Exploring Green Buildings on Chicago Campuses

by Steve Muzzy, Program Manager, Second Nature

This afternoon I headed out with a group of about 30 attendees of the 2009 ACUPCC Climate Leadership Summit for a pre-conference workshop to tour green buildings on two local campuses here in Chicago.  Our group consisted of university chancellors, sustainability directors, chief financial officers, and engineering firm presidents.

First up was St. Xavier University, where they are “moving forward faster by building green!"  Paul Matthews, Assistant VP for Facilities Management, and the staff  at office of sustainability led us on tours of O'Brien Hall and Rubloff Hall - two LEED Gold certified residences. St. Xavier is one of eleven schools in the United States with 2 LEED Gold buildings and the only university in Chicago with two LEED Gold buildings.  For Rubloff Hall, St. Xavier invested about $270,000 in energy efficient and renewable energy features - an estimated premium of about 3.7% that will yield approximately $55,000 in annual savings, and has an expected payback period of 4.9 years.  St. Xavier President, Judith A. Dwyer signed the ACUPCC as a Charter Signatory, and reducing energy demand (and associated greenhouse gas emissions) through green building will be an important piece of moving toward climate neutrality.  

The second tour brought us to the University of Illinois at Chicago where Jeffrey S. Lewis, Associate at Design Organization, Inc. greeted us and gave us a tour of Lincoln Hall - a classroom building under renovation aiming for LEED Silver certification.  The building will take advantage of high efficiency lighting and electrical systems and day-lighting to cut down energy use and reduce emissions. The campus also has a geothermal system that provides heating and cooling for this and three other buildings. Former Chancellor Sylvia Manning signed the ACUPCC as a Charter Signatory, and UIC has kept the momentum going under the leadership of current Chancellor Paula Allen-Meares.  They have submitted multiple years of GHG Inventory reports, and have a webpage dedicated to their draft climate action plan where students and other stakeholders can submit their thoughts, comments, and ideas.

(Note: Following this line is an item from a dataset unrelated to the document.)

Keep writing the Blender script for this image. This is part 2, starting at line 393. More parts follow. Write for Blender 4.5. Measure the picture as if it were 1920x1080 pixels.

We wrapped up with a round table session, that began with a panel where we heard from Suzanne Malec-McKenna, Commissioner for the City of Chicago Department of the Environment (which has developed the Chicago Climate Action Plan), Cynthia Klein-Banai, Associate Chancellor for Sustainability at UIC, Marshall Eames, Director, University Environmental Sustainability at Loyola University Chicago, and Paul Mathews from St. Xavier.  Each discussed their green building and sustainability efforts and fielded questions, and much of the conversations revolved around the idea of collaborating across departments and across sectors to effectively move large, complex groups towards the common goal of eliminating net greenhouse gas emissions.  The work the City of Chicago has done in developing a climate action planning process involving 200+ organizations and facilitating progress towards this goal provides an exciting model for other cities and regions.

The preconference workshop was developed by Second Nature's Advancing Green Building program, supported by the Kresge Foundation, with the goal of  helping under-resourced schools construct and renovate campus buildings in ways that save money, reduce environmental and health impacts, and serve as educational tools.